BEGIN

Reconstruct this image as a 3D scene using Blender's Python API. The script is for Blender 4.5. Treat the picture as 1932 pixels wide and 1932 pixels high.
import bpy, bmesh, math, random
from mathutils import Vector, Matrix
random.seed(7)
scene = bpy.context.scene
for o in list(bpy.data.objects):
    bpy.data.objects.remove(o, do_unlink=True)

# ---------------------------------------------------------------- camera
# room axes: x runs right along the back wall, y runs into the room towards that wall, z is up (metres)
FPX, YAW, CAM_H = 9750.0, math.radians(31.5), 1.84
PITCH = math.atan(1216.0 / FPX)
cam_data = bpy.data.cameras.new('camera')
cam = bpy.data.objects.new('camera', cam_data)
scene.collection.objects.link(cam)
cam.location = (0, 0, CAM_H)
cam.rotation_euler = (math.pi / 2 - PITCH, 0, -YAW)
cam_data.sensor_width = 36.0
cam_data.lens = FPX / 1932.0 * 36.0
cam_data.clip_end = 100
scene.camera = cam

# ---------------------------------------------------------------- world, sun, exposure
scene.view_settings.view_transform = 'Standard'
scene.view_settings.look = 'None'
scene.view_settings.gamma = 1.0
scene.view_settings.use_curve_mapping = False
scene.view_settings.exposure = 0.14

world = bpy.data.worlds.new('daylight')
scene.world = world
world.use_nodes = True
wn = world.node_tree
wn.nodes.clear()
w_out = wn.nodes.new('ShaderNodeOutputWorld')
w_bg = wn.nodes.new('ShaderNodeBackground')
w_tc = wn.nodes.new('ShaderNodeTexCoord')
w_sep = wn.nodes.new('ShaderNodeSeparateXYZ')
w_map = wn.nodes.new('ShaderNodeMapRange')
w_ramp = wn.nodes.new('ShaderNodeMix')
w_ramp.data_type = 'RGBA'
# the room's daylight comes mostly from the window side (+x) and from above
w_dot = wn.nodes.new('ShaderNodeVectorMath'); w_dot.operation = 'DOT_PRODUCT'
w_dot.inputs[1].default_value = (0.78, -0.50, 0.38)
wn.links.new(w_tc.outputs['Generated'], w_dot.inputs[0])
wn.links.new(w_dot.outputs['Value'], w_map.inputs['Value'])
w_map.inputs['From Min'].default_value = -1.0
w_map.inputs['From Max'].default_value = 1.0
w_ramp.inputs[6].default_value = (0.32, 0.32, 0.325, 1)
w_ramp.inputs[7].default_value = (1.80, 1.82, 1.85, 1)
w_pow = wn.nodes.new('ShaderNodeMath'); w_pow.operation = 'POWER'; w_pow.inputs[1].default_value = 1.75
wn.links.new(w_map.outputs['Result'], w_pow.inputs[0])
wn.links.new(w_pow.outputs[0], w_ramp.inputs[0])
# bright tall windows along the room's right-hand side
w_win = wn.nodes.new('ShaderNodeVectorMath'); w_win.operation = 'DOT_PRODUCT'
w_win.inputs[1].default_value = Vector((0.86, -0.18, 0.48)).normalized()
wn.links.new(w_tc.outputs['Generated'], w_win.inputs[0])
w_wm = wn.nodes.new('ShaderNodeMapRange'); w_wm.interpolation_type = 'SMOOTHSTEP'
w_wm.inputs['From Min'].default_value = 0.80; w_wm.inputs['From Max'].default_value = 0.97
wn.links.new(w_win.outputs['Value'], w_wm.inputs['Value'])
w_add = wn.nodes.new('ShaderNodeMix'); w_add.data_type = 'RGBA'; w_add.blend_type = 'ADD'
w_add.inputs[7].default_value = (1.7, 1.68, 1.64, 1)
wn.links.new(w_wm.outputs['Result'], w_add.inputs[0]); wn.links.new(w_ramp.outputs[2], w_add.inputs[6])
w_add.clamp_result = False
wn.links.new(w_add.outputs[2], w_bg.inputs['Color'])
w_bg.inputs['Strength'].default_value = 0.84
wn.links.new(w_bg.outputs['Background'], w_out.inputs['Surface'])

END

(Exercise brief)
Reproduce only the lines from the top of the material through the one bearing "bpy.data.objects.remove(o, do_unlink=True)", each exactly as it stands.

(Response)
Reconstruct this image as a 3D scene using Blender's Python API. The script is for Blender 4.5. Treat the picture as 1932 pixels wide and 1932 pixels high.
import bpy, bmesh, math, random
from mathutils import Vector, Matrix
random.seed(7)
scene = bpy.context.scene
for o in list(bpy.data.objects):
    bpy.data.objects.remove(o, do_unlink=True)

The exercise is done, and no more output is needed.